Utilities say they are developing plans to ensure that the benefits of innovations such as time-of-use rates, vehicle-to-grid technology and managed charging can benefit everyone, not just wealthier people who have access to charging at home.

Preparing for electrification

Improvements to the grid are seen by experts as necessary not only to prevent power outages from high demand, but also to help the U.S. meet its climate goals by facilitating the transition away from gas-guzzling vehicles. The stakes are high.

“If we don’t get this right, we are not going to be able to reduce our climate emissions, we are not going to be able to mitigate transportation pollution, and we are not going to be able to actually serve this increased demand from people around the country who want to play their part in being part of the solution,” said Baldwin.

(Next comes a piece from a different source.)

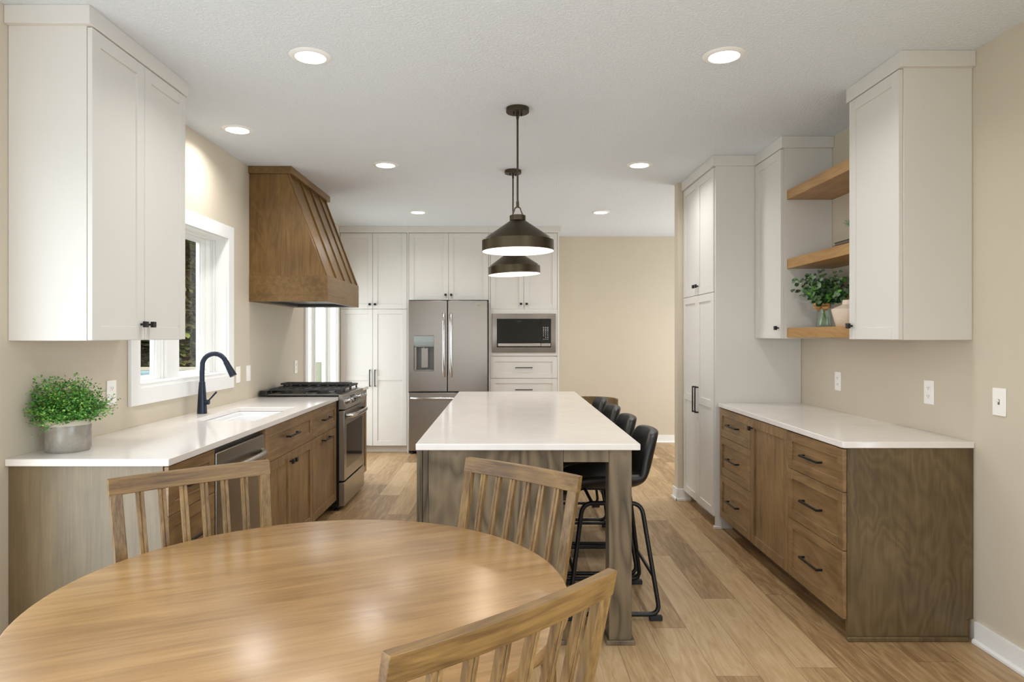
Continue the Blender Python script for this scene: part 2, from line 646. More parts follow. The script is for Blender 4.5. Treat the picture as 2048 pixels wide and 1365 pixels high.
baseboard('baseboard_right', Fr((XR, 0, 0), (0, 1, 0), (0, 0, 1), (-1, 0, 0)), 0.545, 3.072)
baseboard('baseboard_back', Fr((0, YB, 0), (1, 0, 0), (0, 0, 1), (0, -1, 0)), 0.68, XH)
bp = MB()
for fr, a0, a1 in ((Fr((1.492, 0, 0), (0, 1, 0), (0, 0, 1), (-1, 0, 0)), 5.726, 5.866),
                   (Fr((0, 5.742, 0), (1, 0, 0), (0, 0, 1), (0, -1, 0)), 1.478, 1.60)):
    bp.fbox(fr, a0, a1, 0, 0.10, 0, 0.014)
    bp.fbox(fr, a0 - 0.01, a1, 0, 0.02, 0.014, 0.026)
struct('baseboard_partition', bp, MT['trim'], 0.0015)
baseboard('baseboard_left', Fr((XL, 0, 0), (0, 1, 0), (0, 0, 1), (1, 0, 0)), 2.50, 2.66)


# windows ------------------------------------------------------------
def window(name, w, units, casing=0.092, sillh=0.0):
    y0, y1, z0, z1 = w
    root = bpy.data.objects.new(name, None)
    col.objects.link(root)
    root.location = (XL, (y0 + y1) / 2, z0)
    OFF[root.name] = Vector(root.location)
    tag(root, kind='structure')
    fr = Fr((XL, 0, 0), (0, 1, 0), (0, 0, 1), (1, 0, 0))
    MB().ring(fr, (y0 - casing, y1 + casing, z0 - casing, z1 + casing), (y0, y1, z0, z1), 0.001, 0.02).build('casing', MT['trim'], root, 0.002)
    # jamb lining
    MB().ring(fr, (y0, y1, z0, z1), (y0 + 0.012, y1 - 0.012, z0 + 0.012, z1 - 0.012), -0.085, 0.004).build('jamb', MT['trim'], root, 0.001)
    # outer frame, stepped
    f = MB().ring(fr, (y0 + 0.0, y1, z0, z1), (y0 + 0.045, y1 - 0.045, z0 + 0.022, z1 - 0.022), -0.15, -0.086)
    f.ring(fr, (y0 + 0.012, y1 - 0.012, z0 + 0.012, z1 - 0.012), (y0 + 0.03, y1 - 0.03, z0 + 0.018, z1 - 0.018), -0.086, -0.072)
    f.build('frame', MT['trim'], root, 0.0015)
    if units[-1][1] < y1 - 0.08:
        MB().fbox(fr, units[-1][1] + 0.001, y1 - 0.046, z0 + 0.0225, z1 - 0.0225, -0.15, -0.093).build('frame_filler', MT['trim'], root, 0.002)
    n = len(units)
    for k, (a0, a1) in enumerate(units):
        s = MB().ring(fr, (a0, a1, z0 + 0.0225, z1 - 0.0225), (a0 + 0.052, a1 - 0.052, z0 + 0.045, z1 - 0.045), -0.14, -0.10)
        s.ring(fr, (a0 + 0.052, a1 - 0.052, z0 + 0.045, z1 - 0.045), (a0 + 0.060, a1 - 0.060, z0 + 0.052, z1 - 0.052), -0.132, -0.110)
        so = s.build('sash', MT['trim'], root, 0.0015)
        MB().fbox(fr, a0 + 0.056, a1 - 0.056, z0 + 0.048, z1 - 0.048, -0.122, -0.119).build('pane', MT['glass'], so)
    for k in range(n - 1):
        m = (units[k][1] + units[k + 1][0]) / 2
        hw = (units[k + 1][0] - units[k][1]) / 2 - 0.001
        MB().fbox(fr, m - hw, m + hw, z0 + 0.0225, z1 - 0.0225, -0.15, -0.097).fbox(fr, m - hw + 0.03, m + hw - 0.012, z0 + 0.013, z1 - 0.013, -0.097, -0.078).build('mullion', MT['trim'], root, 0.002)
    return root, fr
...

Last year’s infrastructure law and the Inflation Reduction Act passed this summer allocate billions of dollars toward transportation electrification and projects that could make the electric grid more resilient and reliable.

The Inflation Reduction Act provides $9.7 billion for the Department of Agriculture to improve resiliency and affordability among rural electric systems, including the purchase of renewable energy and zero-emission systems. Another $760 million goes to the Department of Energy to accelerate the siting of interstate transmission projects.

In April, the Federal Energy Regulatory Commission proposed changes to transmission planning standards that would require utilities to conduct long-term planning to meet the needs of electrifying transportation, said Celeste Miller, a FERC spokesperson.

“In large part, the utilities are doing the work, regulators are supporting it, approving a lot more proactive programs, and we’re kind of still figuring out what’s going to work best,” Fitzgerald said.

“We can’t just sit back and say, ‘OK, the grid can handle it; it’ll take care of itself,’” Baldwin added. “It will take attention, and it will take some adjustments to how things have been done in the past, but all in all, I’m optimistic that this is something that we can do.”